GSR ruling made in Houser case
SCOTT TRUXELL/independent editor
Van Wert County Common Pleas Court Judge Martin D. Burchfield has ruled that the testimony of a gunshot residue expert may be used during the upcoming trial of a Rockford man charged with killing his girlfriend.
In a written ruling dated Monday, February 3, Judge Burchfield said the testimony of Ted Manasian, a forensic scientist with the Ohio Bureau of Criminal Identification and Investigation, is revelant and admissible in the April trial of Ryan Houser.

“None of the offered testimony raised the specter of the testimony being irrelevant or unfairly prejudicial,” Burchfield wrote. “There is no reason to limit or exclude this testimony and it would appear to be admissible for the proposition Defendant had gun shot residue on his hand when the sample was taken.”
During a hearing held last month, defense attorney Kenneth Rexford questioned the admissibilty of Manasian’s testimony and he previously filed a motion challenging the validity of the gunshot residue test results.
Houser, 39, is charged with aggravated murder, an unclassified felony; murder, an unclassified felony; possessing a weapon under disability, a third degree felony, and tampering with evidence, also a third degree felony.
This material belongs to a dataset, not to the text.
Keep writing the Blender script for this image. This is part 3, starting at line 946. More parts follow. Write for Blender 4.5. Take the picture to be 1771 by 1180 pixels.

He’s accused of shooting and killing Barbara Ganger, 43, at her W. Main St. apartment in early September, 2023. Her body was discovered after the Van Wert Police Department was dispatched to do a welfare check at her residence at Van Wert West Apartments. Officers discovered she had been shot twice, once in the stomach area and once in the head.
A final pre-trial hearing will be held on March 19, and Houser’s trial is scheduled to run from April 7-15. He was originally scheduled to stand trial last April, but it was delayed due to a series of motions and two changes of legal counsel. He remains in the Van Wert County Correctional Facility in lieu of $1 million bond.